Start of Record excerpts

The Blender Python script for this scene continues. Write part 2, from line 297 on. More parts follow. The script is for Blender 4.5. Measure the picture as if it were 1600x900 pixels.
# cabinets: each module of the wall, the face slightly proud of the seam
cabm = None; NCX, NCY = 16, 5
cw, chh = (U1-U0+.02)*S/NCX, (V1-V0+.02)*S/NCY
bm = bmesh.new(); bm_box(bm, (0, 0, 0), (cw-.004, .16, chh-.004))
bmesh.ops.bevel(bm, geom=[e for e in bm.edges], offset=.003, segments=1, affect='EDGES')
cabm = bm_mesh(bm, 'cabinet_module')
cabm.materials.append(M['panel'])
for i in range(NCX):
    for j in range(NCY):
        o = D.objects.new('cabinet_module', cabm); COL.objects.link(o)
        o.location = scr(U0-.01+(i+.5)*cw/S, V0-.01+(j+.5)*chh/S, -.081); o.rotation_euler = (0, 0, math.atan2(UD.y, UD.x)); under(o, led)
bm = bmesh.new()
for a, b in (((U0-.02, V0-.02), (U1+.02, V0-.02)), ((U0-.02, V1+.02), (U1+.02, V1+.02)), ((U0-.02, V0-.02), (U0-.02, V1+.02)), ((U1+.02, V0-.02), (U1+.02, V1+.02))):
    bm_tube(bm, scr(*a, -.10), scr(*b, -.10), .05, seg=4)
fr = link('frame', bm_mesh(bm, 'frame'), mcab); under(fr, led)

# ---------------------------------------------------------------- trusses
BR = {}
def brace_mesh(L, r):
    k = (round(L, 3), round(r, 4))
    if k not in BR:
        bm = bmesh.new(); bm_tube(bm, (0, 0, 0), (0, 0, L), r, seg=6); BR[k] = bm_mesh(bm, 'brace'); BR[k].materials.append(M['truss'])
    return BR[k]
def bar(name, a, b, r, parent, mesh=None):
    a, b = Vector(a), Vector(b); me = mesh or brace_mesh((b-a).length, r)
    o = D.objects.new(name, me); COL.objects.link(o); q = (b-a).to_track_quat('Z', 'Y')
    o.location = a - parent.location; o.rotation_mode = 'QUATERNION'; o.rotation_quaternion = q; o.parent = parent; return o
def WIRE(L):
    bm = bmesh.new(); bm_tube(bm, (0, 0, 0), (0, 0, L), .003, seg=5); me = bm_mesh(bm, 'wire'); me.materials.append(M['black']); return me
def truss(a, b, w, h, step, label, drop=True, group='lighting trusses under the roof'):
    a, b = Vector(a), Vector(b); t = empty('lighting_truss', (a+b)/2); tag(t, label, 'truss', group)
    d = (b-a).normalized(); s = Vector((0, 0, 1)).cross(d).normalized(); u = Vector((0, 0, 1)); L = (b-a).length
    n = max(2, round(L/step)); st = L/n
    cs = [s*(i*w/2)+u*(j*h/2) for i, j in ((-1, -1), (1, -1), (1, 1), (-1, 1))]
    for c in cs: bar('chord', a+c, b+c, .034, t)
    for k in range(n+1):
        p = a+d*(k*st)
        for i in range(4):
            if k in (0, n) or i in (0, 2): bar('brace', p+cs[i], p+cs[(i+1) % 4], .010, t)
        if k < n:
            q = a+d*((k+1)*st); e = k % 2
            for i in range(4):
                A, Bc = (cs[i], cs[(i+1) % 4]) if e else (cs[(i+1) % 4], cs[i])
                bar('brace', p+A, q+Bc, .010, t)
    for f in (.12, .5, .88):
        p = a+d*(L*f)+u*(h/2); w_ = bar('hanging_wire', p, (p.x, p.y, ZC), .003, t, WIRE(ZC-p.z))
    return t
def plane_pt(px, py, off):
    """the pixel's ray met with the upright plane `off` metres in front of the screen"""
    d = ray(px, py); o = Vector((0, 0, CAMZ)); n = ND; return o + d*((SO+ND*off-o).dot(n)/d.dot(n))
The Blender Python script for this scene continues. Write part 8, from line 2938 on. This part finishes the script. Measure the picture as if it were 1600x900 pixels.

End of Record excerpts

_Task to complete_.
Set down all of the entries exactly, please.

_Solved exercise_.
The Blender Python script for this scene continues. Write part 2, from line 297 on. More parts follow. The script is for Blender 4.5. Measure the picture as if it were 1600x900 pixels.
# cabinets: each module of the wall, the face slightly proud of the seam
cabm = None; NCX, NCY = 16, 5
cw, chh = (U1-U0+.02)*S/NCX, (V1-V0+.02)*S/NCY
bm = bmesh.new(); bm_box(bm, (0, 0, 0), (cw-.004, .16, chh-.004))
bmesh.ops.bevel(bm, geom=[e for e in bm.edges], offset=.003, segments=1, affect='EDGES')
cabm = bm_mesh(bm, 'cabinet_module')
cabm.materials.append(M['panel'])
for i in range(NCX):
    for j in range(NCY):
        o = D.objects.new('cabinet_module', cabm); COL.objects.link(o)
        o.location = scr(U0-.01+(i+.5)*cw/S, V0-.01+(j+.5)*chh/S, -.081); o.rotation_euler = (0, 0, math.atan2(UD.y, UD.x)); under(o, led)
bm = bmesh.new()
for a, b in (((U0-.02, V0-.02), (U1+.02, V0-.02)), ((U0-.02, V1+.02), (U1+.02, V1+.02)), ((U0-.02, V0-.02), (U0-.02, V1+.02)), ((U1+.02, V0-.02), (U1+.02, V1+.02))):
    bm_tube(bm, scr(*a, -.10), scr(*b, -.10), .05, seg=4)
fr = link('frame', bm_mesh(bm, 'frame'), mcab); under(fr, led)

# ---------------------------------------------------------------- trusses
BR = {}
def brace_mesh(L, r):
    k = (round(L, 3), round(r, 4))
    if k not in BR:
        bm = bmesh.new(); bm_tube(bm, (0, 0, 0), (0, 0, L), r, seg=6); BR[k] = bm_mesh(bm, 'brace'); BR[k].materials.append(M['truss'])
    return BR[k]
def bar(name, a, b, r, parent, mesh=None):
    a, b = Vector(a), Vector(b); me = mesh or brace_mesh((b-a).length, r)
    o = D.objects.new(name, me); COL.objects.link(o); q = (b-a).to_track_quat('Z', 'Y')
    o.location = a - parent.location; o.rotation_mode = 'QUATERNION'; o.rotation_quaternion = q; o.parent = parent; return o
def WIRE(L):
    bm = bmesh.new(); bm_tube(bm, (0, 0, 0), (0, 0, L), .003, seg=5); me = bm_mesh(bm, 'wire'); me.materials.append(M['black']); return me
def truss(a, b, w, h, step, label, drop=True, group='lighting trusses under the roof'):
    a, b = Vector(a), Vector(b); t = empty('lighting_truss', (a+b)/2); tag(t, label, 'truss', group)
    d = (b-a).normalized(); s = Vector((0, 0, 1)).cross(d).normalized(); u = Vector((0, 0, 1)); L = (b-a).length
    n = max(2, round(L/step)); st = L/n
    cs = [s*(i*w/2)+u*(j*h/2) for i, j in ((-1, -1), (1, -1), (1, 1), (-1, 1))]
    for c in cs: bar('chord', a+c, b+c, .034, t)
    for k in range(n+1):
        p = a+d*(k*st)
        for i in range(4):
            if k in (0, n) or i in (0, 2): bar('brace', p+cs[i], p+cs[(i+1) % 4], .010, t)
        if k < n:
            q = a+d*((k+1)*st); e = k % 2
            for i in range(4):
                A, Bc = (cs[i], cs[(i+1) % 4]) if e else (cs[(i+1) % 4], cs[i])
                bar('brace', p+A, q+Bc, .010, t)
    for f in (.12, .5, .88):
        p = a+d*(L*f)+u*(h/2); w_ = bar('hanging_wire', p, (p.x, p.y, ZC), .003, t, WIRE(ZC-p.z))
    return t
def plane_pt(px, py, off):
    """the pixel's ray met with the upright plane `off` metres in front of the screen"""
    d = ray(px, py); o = Vector((0, 0, CAMZ)); n = ND; return o + d*((SO+ND*off-o).dot(n)/d.dot(n))
The Blender Python script for this scene continues. Write part 8, from line 2938 on. This part finishes the script. Measure the picture as if it were 1600x900 pixels.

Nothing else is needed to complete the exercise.